DATA FOR THIS TASK:
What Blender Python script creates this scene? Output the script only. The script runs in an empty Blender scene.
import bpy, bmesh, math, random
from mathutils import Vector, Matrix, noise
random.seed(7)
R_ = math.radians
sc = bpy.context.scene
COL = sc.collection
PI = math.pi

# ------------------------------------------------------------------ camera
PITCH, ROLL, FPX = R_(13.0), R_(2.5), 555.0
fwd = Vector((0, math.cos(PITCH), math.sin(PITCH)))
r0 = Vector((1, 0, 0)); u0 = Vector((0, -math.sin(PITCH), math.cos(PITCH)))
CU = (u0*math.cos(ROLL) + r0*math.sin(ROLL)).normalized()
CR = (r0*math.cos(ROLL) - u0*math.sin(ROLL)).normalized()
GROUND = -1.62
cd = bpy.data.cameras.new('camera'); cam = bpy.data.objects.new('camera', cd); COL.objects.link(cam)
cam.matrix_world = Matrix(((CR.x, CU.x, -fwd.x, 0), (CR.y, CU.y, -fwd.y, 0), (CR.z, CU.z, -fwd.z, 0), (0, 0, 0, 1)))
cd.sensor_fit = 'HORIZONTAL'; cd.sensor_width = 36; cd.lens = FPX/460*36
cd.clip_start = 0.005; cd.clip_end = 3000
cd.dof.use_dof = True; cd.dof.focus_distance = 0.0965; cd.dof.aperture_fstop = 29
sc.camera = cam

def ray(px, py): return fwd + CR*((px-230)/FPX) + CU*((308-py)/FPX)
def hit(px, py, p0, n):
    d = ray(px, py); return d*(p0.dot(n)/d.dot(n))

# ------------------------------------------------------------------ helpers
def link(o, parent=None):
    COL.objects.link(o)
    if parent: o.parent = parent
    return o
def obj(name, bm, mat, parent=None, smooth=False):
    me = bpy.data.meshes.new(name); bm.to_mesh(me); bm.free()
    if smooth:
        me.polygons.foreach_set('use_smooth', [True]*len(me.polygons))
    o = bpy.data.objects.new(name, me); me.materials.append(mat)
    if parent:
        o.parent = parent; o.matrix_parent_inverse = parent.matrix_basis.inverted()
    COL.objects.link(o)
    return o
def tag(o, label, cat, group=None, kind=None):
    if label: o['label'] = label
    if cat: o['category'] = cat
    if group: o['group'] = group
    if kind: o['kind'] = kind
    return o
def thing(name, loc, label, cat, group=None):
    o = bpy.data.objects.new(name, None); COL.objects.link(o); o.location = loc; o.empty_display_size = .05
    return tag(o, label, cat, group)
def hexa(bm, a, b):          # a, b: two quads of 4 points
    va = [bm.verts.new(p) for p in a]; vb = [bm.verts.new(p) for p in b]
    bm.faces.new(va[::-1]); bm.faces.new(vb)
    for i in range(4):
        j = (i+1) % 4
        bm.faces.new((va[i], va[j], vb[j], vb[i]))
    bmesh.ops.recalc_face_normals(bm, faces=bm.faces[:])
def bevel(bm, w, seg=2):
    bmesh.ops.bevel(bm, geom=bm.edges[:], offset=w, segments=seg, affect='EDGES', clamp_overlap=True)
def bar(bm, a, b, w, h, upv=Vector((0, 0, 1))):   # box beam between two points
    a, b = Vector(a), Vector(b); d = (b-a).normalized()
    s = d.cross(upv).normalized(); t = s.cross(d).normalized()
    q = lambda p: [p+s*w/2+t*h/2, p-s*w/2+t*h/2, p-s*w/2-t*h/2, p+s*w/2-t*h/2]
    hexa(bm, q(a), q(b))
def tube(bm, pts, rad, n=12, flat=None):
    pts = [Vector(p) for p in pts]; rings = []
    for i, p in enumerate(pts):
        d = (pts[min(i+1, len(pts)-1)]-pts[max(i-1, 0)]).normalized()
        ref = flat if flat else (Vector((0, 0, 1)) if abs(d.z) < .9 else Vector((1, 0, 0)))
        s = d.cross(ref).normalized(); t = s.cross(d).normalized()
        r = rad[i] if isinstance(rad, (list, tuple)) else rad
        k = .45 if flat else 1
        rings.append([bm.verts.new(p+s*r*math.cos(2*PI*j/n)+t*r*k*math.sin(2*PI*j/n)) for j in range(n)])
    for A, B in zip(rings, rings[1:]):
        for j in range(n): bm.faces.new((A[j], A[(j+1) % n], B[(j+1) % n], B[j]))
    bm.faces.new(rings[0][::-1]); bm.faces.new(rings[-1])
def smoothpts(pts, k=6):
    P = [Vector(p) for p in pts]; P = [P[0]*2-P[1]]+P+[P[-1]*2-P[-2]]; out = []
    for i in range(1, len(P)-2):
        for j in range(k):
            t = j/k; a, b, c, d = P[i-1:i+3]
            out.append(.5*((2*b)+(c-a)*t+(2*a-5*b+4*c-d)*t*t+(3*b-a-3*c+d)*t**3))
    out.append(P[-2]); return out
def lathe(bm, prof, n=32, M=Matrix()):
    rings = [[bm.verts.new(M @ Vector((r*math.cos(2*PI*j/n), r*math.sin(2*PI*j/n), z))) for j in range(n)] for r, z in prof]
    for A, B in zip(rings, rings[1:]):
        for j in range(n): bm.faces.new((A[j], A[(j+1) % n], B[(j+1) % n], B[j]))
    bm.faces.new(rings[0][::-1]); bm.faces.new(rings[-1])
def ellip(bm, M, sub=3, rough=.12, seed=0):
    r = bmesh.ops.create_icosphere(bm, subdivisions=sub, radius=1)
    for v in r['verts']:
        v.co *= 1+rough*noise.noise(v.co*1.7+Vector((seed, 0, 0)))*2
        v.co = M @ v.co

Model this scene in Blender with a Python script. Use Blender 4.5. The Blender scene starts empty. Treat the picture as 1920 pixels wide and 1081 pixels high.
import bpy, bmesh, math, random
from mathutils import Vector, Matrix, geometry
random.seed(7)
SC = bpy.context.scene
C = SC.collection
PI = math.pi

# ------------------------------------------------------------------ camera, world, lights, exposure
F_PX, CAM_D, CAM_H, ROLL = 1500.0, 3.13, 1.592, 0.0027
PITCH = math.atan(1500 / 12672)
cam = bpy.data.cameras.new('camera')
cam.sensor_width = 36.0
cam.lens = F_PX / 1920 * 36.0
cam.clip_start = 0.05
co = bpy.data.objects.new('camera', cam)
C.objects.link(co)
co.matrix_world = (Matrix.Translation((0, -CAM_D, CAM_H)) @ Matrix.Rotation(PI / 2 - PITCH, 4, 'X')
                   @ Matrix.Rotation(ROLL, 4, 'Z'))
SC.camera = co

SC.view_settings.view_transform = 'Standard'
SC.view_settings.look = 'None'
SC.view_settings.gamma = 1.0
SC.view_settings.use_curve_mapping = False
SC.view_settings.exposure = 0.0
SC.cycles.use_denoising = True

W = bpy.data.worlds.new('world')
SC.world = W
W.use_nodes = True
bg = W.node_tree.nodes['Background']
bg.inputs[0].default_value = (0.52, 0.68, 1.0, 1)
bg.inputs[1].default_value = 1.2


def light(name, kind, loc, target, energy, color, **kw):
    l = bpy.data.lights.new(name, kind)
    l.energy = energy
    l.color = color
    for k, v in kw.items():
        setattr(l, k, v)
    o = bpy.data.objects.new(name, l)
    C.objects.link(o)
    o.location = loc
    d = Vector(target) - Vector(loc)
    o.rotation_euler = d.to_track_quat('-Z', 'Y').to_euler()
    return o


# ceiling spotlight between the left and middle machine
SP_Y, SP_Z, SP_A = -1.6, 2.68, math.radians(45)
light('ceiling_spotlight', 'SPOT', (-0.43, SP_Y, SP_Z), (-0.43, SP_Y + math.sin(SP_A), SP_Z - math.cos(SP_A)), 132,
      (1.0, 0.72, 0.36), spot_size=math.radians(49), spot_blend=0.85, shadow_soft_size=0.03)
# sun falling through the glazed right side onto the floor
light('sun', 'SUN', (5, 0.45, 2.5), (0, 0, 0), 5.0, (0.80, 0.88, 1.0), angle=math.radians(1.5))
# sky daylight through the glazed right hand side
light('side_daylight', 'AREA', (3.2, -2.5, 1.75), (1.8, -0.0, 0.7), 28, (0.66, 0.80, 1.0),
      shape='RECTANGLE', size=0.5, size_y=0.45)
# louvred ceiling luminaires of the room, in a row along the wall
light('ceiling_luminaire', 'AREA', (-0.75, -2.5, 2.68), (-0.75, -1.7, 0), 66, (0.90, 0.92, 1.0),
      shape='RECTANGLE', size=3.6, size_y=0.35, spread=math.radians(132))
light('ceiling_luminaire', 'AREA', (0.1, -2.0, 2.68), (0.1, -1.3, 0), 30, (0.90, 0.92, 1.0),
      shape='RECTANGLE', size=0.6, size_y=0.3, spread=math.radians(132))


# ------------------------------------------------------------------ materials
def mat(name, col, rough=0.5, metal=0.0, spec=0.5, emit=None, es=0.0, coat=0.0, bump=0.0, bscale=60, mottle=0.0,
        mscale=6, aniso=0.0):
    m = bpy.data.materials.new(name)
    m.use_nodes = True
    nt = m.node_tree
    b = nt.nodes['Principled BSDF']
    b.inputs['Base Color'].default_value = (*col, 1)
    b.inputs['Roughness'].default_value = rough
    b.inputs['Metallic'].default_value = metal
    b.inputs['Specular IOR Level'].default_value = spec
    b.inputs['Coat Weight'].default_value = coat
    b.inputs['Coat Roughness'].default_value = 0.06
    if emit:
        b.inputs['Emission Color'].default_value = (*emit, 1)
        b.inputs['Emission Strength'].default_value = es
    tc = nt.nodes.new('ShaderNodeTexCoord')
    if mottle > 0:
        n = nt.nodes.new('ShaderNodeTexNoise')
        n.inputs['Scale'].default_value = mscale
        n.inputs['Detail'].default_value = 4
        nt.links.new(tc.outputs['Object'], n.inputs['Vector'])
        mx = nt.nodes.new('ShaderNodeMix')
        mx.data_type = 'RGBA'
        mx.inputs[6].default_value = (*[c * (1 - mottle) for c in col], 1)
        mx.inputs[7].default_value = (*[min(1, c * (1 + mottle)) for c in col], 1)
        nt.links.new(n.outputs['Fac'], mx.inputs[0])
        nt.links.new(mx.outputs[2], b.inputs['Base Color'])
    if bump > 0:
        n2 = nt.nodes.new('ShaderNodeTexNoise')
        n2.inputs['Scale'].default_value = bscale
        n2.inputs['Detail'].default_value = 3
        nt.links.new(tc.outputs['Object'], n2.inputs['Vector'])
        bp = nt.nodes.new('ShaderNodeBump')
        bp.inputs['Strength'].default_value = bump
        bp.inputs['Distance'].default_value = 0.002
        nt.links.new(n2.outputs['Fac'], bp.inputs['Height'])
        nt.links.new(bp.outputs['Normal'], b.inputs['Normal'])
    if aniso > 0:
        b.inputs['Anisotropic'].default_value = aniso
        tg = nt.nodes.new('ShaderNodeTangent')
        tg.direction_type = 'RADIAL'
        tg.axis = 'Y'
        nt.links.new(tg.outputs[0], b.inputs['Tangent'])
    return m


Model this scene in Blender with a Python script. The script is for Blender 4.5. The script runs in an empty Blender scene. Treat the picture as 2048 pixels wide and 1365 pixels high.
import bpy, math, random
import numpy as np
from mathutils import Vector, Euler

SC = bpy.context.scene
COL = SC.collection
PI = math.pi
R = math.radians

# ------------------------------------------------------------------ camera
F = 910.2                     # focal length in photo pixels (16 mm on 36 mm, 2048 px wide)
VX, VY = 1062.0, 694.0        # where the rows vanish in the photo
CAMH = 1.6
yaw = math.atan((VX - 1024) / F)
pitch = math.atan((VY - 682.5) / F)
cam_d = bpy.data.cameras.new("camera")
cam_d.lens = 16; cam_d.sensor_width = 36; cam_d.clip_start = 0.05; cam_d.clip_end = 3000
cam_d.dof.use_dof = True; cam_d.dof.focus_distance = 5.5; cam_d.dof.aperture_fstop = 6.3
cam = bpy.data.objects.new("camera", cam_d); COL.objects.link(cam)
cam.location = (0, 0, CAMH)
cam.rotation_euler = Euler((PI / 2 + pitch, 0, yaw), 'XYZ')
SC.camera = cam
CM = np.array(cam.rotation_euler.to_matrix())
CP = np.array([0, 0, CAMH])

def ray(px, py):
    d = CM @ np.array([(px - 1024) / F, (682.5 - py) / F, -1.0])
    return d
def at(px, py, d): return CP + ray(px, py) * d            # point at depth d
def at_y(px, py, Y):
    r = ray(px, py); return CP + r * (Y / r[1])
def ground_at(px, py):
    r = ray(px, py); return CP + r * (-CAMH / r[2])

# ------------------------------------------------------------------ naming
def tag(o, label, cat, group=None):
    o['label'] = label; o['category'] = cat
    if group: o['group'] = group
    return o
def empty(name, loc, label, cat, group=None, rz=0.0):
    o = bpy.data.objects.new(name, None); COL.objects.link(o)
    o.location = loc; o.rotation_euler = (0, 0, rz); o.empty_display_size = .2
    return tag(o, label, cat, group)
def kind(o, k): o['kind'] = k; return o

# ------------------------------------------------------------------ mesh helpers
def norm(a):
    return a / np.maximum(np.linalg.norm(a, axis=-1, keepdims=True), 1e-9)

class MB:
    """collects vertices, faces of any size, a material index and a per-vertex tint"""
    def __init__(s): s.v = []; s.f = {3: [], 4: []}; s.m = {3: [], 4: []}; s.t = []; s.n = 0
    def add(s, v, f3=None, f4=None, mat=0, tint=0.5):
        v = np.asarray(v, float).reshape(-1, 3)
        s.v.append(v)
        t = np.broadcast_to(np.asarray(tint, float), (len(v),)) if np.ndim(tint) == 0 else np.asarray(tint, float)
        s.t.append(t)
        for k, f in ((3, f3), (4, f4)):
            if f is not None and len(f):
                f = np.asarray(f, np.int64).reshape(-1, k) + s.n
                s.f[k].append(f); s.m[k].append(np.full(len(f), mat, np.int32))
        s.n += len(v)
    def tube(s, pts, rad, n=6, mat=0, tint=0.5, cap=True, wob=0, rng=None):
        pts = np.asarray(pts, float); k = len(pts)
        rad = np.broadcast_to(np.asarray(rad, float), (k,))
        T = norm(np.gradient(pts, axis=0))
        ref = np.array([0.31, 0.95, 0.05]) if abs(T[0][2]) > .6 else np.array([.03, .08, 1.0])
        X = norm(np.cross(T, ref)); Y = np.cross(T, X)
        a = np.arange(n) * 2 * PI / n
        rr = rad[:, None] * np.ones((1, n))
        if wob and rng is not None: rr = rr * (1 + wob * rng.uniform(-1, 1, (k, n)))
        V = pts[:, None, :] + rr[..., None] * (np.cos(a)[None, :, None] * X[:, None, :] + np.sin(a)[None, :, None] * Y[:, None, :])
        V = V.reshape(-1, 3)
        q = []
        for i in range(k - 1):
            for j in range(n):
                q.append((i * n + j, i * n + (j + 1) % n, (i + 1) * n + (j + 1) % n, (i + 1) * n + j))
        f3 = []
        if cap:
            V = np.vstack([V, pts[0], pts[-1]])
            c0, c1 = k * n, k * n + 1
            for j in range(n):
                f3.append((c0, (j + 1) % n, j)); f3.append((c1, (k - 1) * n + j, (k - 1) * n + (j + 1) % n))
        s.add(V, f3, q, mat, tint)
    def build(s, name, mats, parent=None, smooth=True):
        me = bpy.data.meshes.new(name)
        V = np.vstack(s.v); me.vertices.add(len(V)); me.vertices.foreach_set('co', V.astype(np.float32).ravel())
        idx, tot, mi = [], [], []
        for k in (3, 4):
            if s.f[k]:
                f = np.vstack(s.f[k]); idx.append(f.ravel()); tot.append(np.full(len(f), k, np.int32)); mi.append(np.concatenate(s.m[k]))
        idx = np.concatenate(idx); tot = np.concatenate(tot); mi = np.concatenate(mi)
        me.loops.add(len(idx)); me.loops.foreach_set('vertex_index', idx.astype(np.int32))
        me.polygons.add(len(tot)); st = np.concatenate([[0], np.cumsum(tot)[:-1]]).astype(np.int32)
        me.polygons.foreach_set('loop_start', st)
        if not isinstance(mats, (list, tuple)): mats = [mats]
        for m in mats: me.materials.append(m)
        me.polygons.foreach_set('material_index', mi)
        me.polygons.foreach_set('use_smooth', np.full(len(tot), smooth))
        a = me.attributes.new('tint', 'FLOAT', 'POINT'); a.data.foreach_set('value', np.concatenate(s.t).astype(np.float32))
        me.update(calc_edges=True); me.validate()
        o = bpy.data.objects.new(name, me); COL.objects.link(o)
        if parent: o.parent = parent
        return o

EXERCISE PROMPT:
Your task is to gather every line with the word "pixels" and copy it.

EXERCISE SOLUTION:
Model this scene in Blender with a Python script. Use Blender 4.5. The Blender scene starts empty. Treat the picture as 1920 pixels wide and 1081 pixels high.
Model this scene in Blender with a Python script. The script is for Blender 4.5. The script runs in an empty Blender scene. Treat the picture as 2048 pixels wide and 1365 pixels high.
F = 910.2                     # focal length in photo pixels (16 mm on 36 mm, 2048 px wide)